I do not think there is anything wrong with enjoying this aspect of collecting wine, the buying and the having, along with the drinking. One can argue that you are somehow wasting money if you buy wine you are unlikely ever to drink, but I disagree. Hobbies bring us pleasure in many ways, most of which are fleeting, and we pour money into these hobbies anyway. If I die with wine un-drunk, having loved the process in all its manifestations along the way, I am ok with that.

There is not a person on this board that has not walked into their cellar at some point and no matter its size has not uttered the words, “Not a damn thing to drink in here.” Except for maybe Jon Favre. There is ALWAYS something to drink out of that bad boy.

[winner.gif]

You know that TV show about hoarders? Yeah, I need something like that.

[quote=“Dusty Gillson”]I’m sure that the number (or range of numbers) of bottles that might be considered too many will vary greatly based on age, drinking habits, etc., but I am overwhelmingly curious to have a few data points from folks who claim some concern about the number of bottles they have and how they might manage to drink through all of it.

How much wine is too much (for you and your situation)?

58 years old. I have approximately 700 bottles. I currently only go through 1 or 2 bottles a week.

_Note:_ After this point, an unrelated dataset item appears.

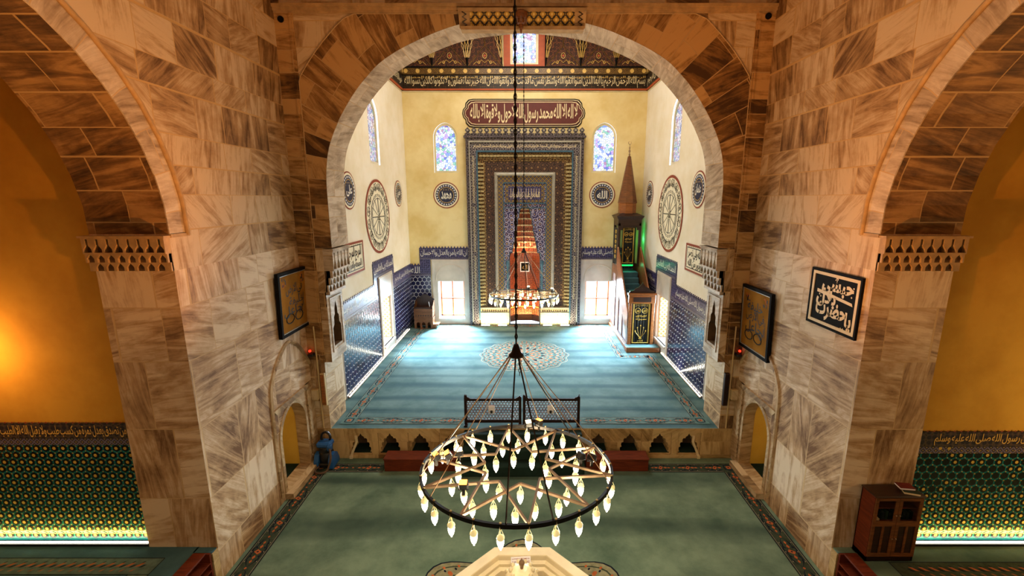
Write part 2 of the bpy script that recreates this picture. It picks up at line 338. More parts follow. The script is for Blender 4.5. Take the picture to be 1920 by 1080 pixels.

Probably buy on average around 200+ per year, which will get lower soon!. I was lucky enough to start buying in the early 90’s before prices got out of hand. The bottles I’m most concerned about consuming are a lot of cult (for a lack of a better term) Cabs from the mid 90’s. They should hold up but I’m just worried that because of the quantity that I have I wont be able to drink them all before they go past their prime. It’s not a bad problem to have!